Speaking at the Future of TV Advertising conference yesterday, IAG’s chief marketing officer, Brent Smart, told the audience that there’s a big difference between “servicing a client and leading a client. And I see it so rarely from agencies”.

“I pay my agencies for an opinion,” he said in an interview conducted by his media agency’s CEO, Mindshare’s Katie Rigg-Smith.

“The brief is not enough. The brief is the starting point, the brief is the bare minimum, the brief is what I’m asking you for. It’s not enough. You gotta bring me more than that.

“If all you’re doing is answering briefs, it’s a pretty transactional sort of relationship, no matter how good the response to that brief is.”

Smart and Rigg-Smith

Rigg-Smith noted that Smart had a shiny career in ad agencies before stepping into the CMO role. He was managing director of Colenso BBDO in Auckland, managing director of BBDO in San Francisco, and worldwide managing director, then CEO, of Saatchi & Saatchi New York.

Four years ago, he returned to Australia and took the IAG job. But “where my heart is in this job, is the ads”.

“The reason I left it was I was incredibly frustrated … I had to go and see all these marketers and it was so clear to me what the right thing to do for the brand was, and invariably, they wouldn’t do it,” he said to laughter.

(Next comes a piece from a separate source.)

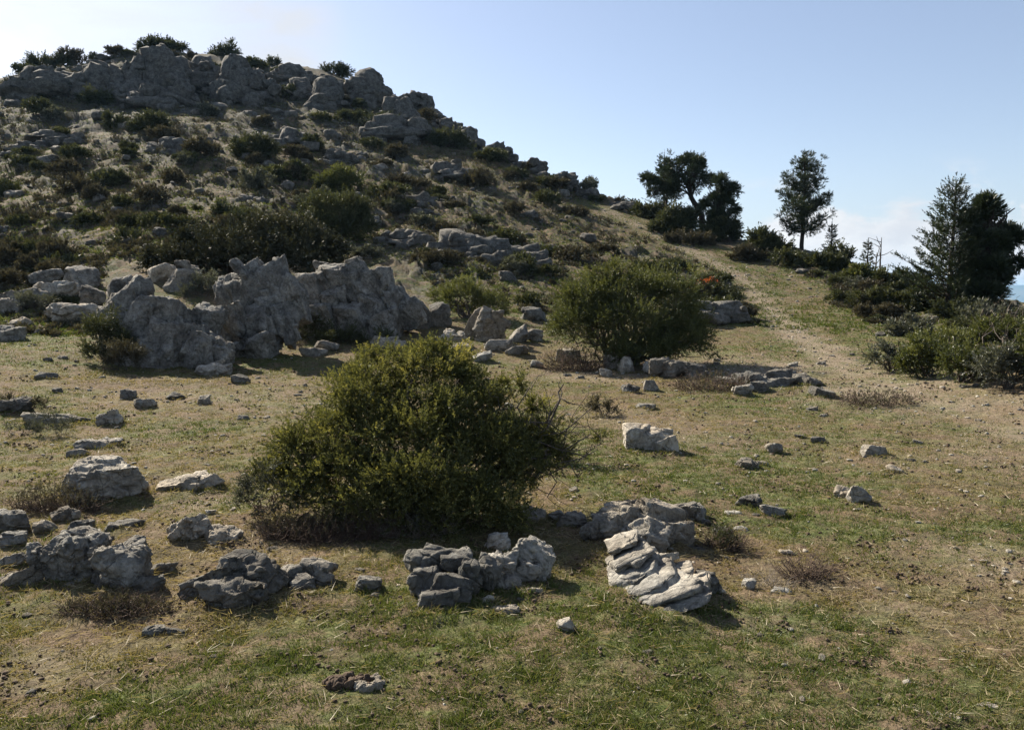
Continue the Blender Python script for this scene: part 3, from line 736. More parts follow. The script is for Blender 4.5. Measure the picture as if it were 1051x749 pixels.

“And I thought ‘What if I could be the guy sitting in the chair and making the decisions about this brand? You could set a vision for a brand and actually execute it the way I want to execute it’, which has been so liberating and unbelievable and makes every risk and compliance meeting in [an] insurance company worth it.”

But the hardest part of the role for any CMO is long-term brand building, he claimed. It requires patience, and boardroom backing.

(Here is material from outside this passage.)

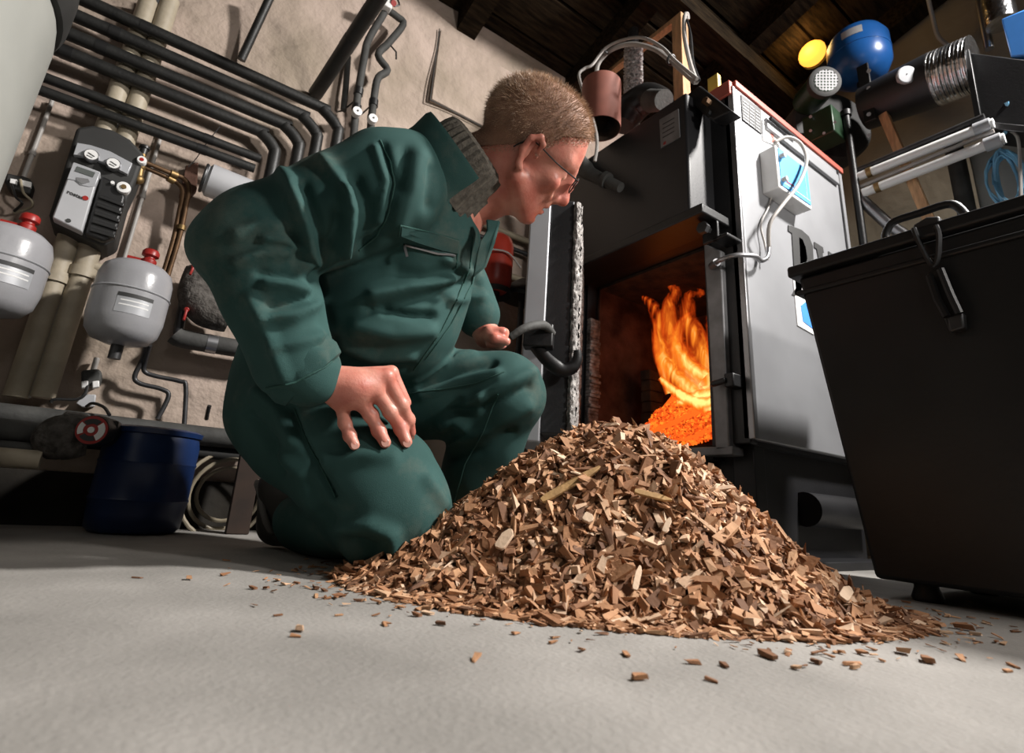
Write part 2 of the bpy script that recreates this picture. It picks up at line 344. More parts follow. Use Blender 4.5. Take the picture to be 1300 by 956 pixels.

“It’s so easy to focus on a whole bunch of short-term tactics that enable you to have a really great meeting with the boss on ROI. And it’s so easy, according to the quarterly earnings cycle that every major public company deals with, and it’s really hard to get a whole corporation to have the patience to let brand building do what it does, because you’re not going to say the pay off in the first quarter, you might not see it in the first year.

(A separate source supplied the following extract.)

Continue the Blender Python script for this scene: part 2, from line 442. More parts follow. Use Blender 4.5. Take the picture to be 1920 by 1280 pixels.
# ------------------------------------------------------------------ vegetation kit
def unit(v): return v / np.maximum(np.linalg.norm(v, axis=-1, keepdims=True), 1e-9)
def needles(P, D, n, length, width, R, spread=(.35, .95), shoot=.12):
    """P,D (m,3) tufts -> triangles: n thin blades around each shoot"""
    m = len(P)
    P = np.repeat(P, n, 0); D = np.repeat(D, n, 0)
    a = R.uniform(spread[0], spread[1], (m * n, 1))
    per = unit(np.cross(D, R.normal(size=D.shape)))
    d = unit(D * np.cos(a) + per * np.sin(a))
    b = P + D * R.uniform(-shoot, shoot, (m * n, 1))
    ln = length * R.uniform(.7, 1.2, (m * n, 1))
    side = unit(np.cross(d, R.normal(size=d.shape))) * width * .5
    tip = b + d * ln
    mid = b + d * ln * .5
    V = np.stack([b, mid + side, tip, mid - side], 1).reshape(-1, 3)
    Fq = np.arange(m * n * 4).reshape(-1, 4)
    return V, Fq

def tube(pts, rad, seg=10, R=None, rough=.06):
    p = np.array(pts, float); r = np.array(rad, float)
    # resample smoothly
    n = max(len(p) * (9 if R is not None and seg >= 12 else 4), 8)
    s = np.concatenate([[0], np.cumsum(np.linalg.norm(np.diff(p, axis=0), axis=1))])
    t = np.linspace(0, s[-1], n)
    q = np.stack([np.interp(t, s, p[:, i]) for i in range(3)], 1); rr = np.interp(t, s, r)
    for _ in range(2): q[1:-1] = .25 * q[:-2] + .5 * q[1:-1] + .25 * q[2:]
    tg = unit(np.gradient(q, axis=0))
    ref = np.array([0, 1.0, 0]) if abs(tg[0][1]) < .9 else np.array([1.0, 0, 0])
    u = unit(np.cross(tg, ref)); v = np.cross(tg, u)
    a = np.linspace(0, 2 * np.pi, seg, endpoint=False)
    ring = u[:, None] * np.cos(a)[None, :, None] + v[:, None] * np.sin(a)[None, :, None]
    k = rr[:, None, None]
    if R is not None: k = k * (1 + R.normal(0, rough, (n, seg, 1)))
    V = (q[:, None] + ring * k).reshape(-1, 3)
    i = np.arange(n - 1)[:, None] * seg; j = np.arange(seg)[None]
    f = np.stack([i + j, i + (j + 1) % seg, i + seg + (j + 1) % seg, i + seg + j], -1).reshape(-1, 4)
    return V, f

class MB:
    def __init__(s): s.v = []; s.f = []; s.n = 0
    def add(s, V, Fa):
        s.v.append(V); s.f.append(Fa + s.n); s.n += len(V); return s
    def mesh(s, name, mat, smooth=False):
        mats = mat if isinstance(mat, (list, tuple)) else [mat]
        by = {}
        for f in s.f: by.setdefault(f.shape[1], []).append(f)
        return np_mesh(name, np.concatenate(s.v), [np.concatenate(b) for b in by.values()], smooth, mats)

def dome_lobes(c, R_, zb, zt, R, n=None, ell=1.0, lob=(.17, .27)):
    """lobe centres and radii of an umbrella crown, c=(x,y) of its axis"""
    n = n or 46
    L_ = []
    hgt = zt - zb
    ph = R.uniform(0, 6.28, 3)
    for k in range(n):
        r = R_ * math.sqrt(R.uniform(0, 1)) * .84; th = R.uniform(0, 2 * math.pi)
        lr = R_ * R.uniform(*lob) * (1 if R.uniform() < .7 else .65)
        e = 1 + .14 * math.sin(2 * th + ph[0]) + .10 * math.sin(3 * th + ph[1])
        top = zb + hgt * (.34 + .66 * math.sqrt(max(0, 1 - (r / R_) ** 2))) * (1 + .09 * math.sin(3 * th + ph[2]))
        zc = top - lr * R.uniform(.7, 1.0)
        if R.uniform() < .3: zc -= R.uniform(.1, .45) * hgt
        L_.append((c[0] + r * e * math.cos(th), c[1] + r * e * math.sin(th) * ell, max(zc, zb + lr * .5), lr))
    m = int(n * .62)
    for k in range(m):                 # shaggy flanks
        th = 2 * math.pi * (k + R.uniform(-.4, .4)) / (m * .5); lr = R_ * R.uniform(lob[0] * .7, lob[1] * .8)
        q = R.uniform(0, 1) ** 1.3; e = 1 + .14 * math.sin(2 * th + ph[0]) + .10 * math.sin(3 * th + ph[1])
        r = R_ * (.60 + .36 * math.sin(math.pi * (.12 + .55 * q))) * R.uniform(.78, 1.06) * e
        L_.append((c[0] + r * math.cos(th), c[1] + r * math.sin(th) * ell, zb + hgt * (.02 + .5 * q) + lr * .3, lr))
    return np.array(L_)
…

“We’re seeing it now from the work we did way back in the start of 2018 when we launched ‘Help’. And it builds upon itself and becomes an incredibly powerful cumulative effect when you build brands for the long term.

“But so few marketers either have the patience, the will, the support from their organisation to be able to do it.”

So how do you get that boardroom buy-in, Rigg-Smith asked? How do you convince the CEO and CFO to set their sights on the long game when budgets are trimmed? Smart is decisive: “You gotta earn it. You don’t just get it, you gotta earn it and the way you earn it is you do great work that moves the business.”

Creating “great work” means creating distinctive work, continued Smart, who “see[s] a lot of work that is super generic”. Think “real people telling real stories, probably with an acoustic version of a popular song, sung by a female, I could probably put any brand on the end of it, any bank, any telco, any insurance company, it’s all the same”.

“And so I think distinctiveness is finding something that is so true to your brand, so ownable, just stands out in the marketplace because if your work doesn’t brand … you’ve just wasted all that money.”

Smart also addressed agencies’ shortcomings when it comes to converting promising talent into strong leaders.

“The work we do on ourselves as leaders is actually the most important work,” he concluded.

“And agencies are shit at that, agencies are really shit at leadership and development and coaching and all the things that corporates are really, really good at.

“What I’ve learned in this role is I’ve learned to be a better leader, and I’ve learned much more about how to build teams. And I think I’ve learned much more about how to get the best out of people.”